*** Data lines ***

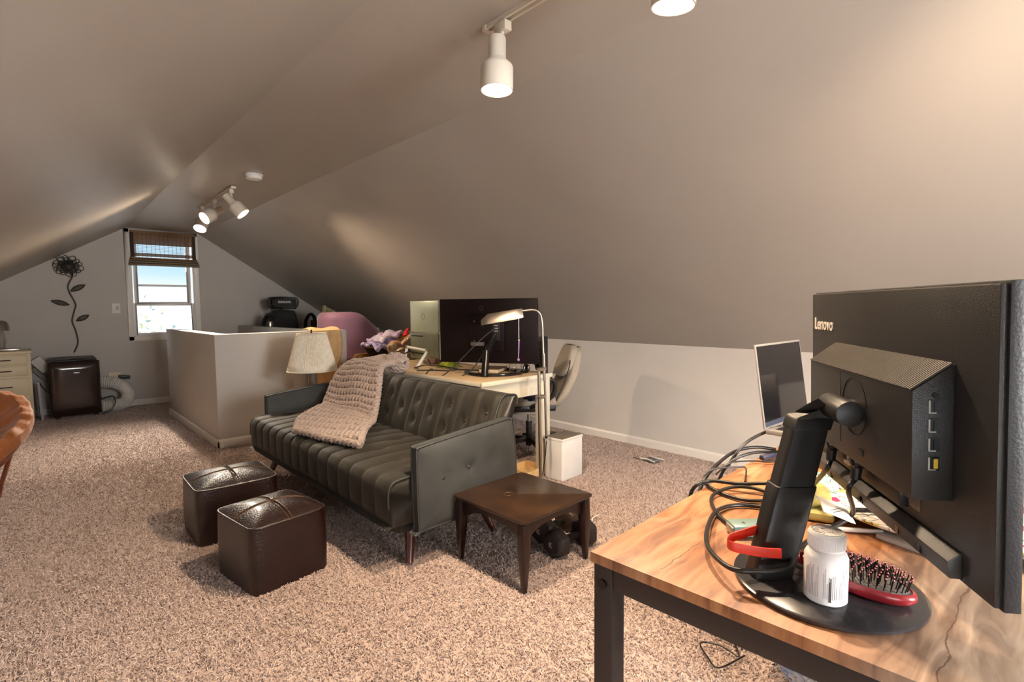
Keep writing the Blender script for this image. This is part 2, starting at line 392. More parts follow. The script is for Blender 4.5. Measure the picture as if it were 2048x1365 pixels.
base('baseboard_stair_front', [(1.17-.014, 4.99), (2.36, 4.99)], 1)
base('baseboard_left', [(XL, YB), (XL, YF)], 1)

# carpet pile
def pile():
    b = B(); b.tube([(0, 0, 0), (.0015, .0005, .004), (.0055, .0012, .0075), (.0105, .0005, .0085)], lambda t: .0021*(1-.35*t), n=4, sub=1)
    tuft = b.out('carpet_tuft_shape', m_yarn); COL.objects.unlink(tuft)
    me = bpy.data.meshes.new('carpet_pile')
    regs = [((-.6, 1.0), (3.79, 1.0), (3.79, 3.0), (-.6, 3.0)), ((-.6, 3.0), (3.79, 3.0), (3.79, 5.0), (-.6, 5.0)), ((-.7, 5), (1.15, 5), (1.15, 8.01), (-.7, 8.01)), ((.75, .3), (3.79, .3), (3.79, 1.0), (.75, 1.0))]
    vs = []; fs = []
    for r in regs:
        fs.append([len(vs) + k for k in range(4)]); vs += [(x, y, .0005) for x, y in r]
    me.from_pydata(vs, [], fs); me.update()
    at = me.attributes.new('dens', 'FLOAT', 'FACE')
    for i, d in enumerate((20000, 13000, 7000, 18000)): at.data[i].value = d
    o = bpy.data.objects.new('carpet_pile', me); COL.objects.link(o); me.materials.append(m_carpet)
    tag(o, 'beige frieze carpet pile covering the attic floor', 'carpet'); o['kind'] = 'stuff'
    ng = bpy.data.node_groups.new('pile', 'GeometryNodeTree')
    ng.interface.new_socket('Geometry', in_out='INPUT', socket_type='NodeSocketGeometry'); ng.interface.new_socket('Geometry', in_out='OUTPUT', socket_type='NodeSocketGeometry')
    N = ng.nodes; L = ng.links; gi = N.new('NodeGroupInput'); go = N.new('NodeGroupOutput')
    na = N.new('GeometryNodeInputNamedAttribute'); na.data_type = 'FLOAT'; na.inputs[0].default_value = 'dens'
    dp = N.new('GeometryNodeDistributePointsOnFaces'); L.new(gi.outputs[0], dp.inputs['Mesh']); L.new(na.outputs[0], dp.inputs['Density'])
    oi = N.new('GeometryNodeObjectInfo'); oi.inputs['Object'].default_value = tuft
    io = N.new('GeometryNodeInstanceOnPoints'); L.new(dp.outputs['Points'], io.inputs['Points']); L.new(oi.outputs['Geometry'], io.inputs['Instance'])
    rv = N.new('FunctionNodeRandomValue'); rv.data_type = 'FLOAT_VECTOR'; rv.inputs[0].default_value = (-.5, -.5, 0); rv.inputs[1].default_value = (.5, .5, 6.283); L.new(rv.outputs[0], io.inputs['Rotation'])
    rs = N.new('FunctionNodeRandomValue'); rs.data_type = 'FLOAT'; rs.inputs[2].default_value = .55; rs.inputs[3].default_value = 1.05; L.new(rs.outputs[1], io.inputs['Scale'])
    L.new(io.outputs[0], go.inputs[0])
    md = o.modifiers.new('pile', 'NODES'); md.node_group = ng
    return o
pile()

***

Exercise objective -> Print the full listing exactly, dropping the pictures.

Response to the exercise ->
Keep writing the Blender script for this image. This is part 2, starting at line 392. More parts follow. The script is for Blender 4.5. Measure the picture as if it were 2048x1365 pixels.
base('baseboard_stair_front', [(1.17-.014, 4.99), (2.36, 4.99)], 1)
base('baseboard_left', [(XL, YB), (XL, YF)], 1)

# carpet pile
def pile():
    b = B(); b.tube([(0, 0, 0), (.0015, .0005, .004), (.0055, .0012, .0075), (.0105, .0005, .0085)], lambda t: .0021*(1-.35*t), n=4, sub=1)
    tuft = b.out('carpet_tuft_shape', m_yarn); COL.objects.unlink(tuft)
    me = bpy.data.meshes.new('carpet_pile')
    regs = [((-.6, 1.0), (3.79, 1.0), (3.79, 3.0), (-.6, 3.0)), ((-.6, 3.0), (3.79, 3.0), (3.79, 5.0), (-.6, 5.0)), ((-.7, 5), (1.15, 5), (1.15, 8.01), (-.7, 8.01)), ((.75, .3), (3.79, .3), (3.79, 1.0), (.75, 1.0))]
    vs = []; fs = []
    for r in regs:
        fs.append([len(vs) + k for k in range(4)]); vs += [(x, y, .0005) for x, y in r]
    me.from_pydata(vs, [], fs); me.update()
    at = me.attributes.new('dens', 'FLOAT', 'FACE')
    for i, d in enumerate((20000, 13000, 7000, 18000)): at.data[i].value = d
    o = bpy.data.objects.new('carpet_pile', me); COL.objects.link(o); me.materials.append(m_carpet)
    tag(o, 'beige frieze carpet pile covering the attic floor', 'carpet'); o['kind'] = 'stuff'
    ng = bpy.data.node_groups.new('pile', 'GeometryNodeTree')
    ng.interface.new_socket('Geometry', in_out='INPUT', socket_type='NodeSocketGeometry'); ng.interface.new_socket('Geometry', in_out='OUTPUT', socket_type='NodeSocketGeometry')
    N = ng.nodes; L = ng.links; gi = N.new('NodeGroupInput'); go = N.new('NodeGroupOutput')
    na = N.new('GeometryNodeInputNamedAttribute'); na.data_type = 'FLOAT'; na.inputs[0].default_value = 'dens'
    dp = N.new('GeometryNodeDistributePointsOnFaces'); L.new(gi.outputs[0], dp.inputs['Mesh']); L.new(na.outputs[0], dp.inputs['Density'])
    oi = N.new('GeometryNodeObjectInfo'); oi.inputs['Object'].default_value = tuft
    io = N.new('GeometryNodeInstanceOnPoints'); L.new(dp.outputs['Points'], io.inputs['Points']); L.new(oi.outputs['Geometry'], io.inputs['Instance'])
    rv = N.new('FunctionNodeRandomValue'); rv.data_type = 'FLOAT_VECTOR'; rv.inputs[0].default_value = (-.5, -.5, 0); rv.inputs[1].default_value = (.5, .5, 6.283); L.new(rv.outputs[0], io.inputs['Rotation'])
    rs = N.new('FunctionNodeRandomValue'); rs.data_type = 'FLOAT'; rs.inputs[2].default_value = .55; rs.inputs[3].default_value = 1.05; L.new(rs.outputs[1], io.inputs['Scale'])
    L.new(io.outputs[0], go.inputs[0])
    md = o.modifiers.new('pile', 'NODES'); md.node_group = ng
    return o
pile()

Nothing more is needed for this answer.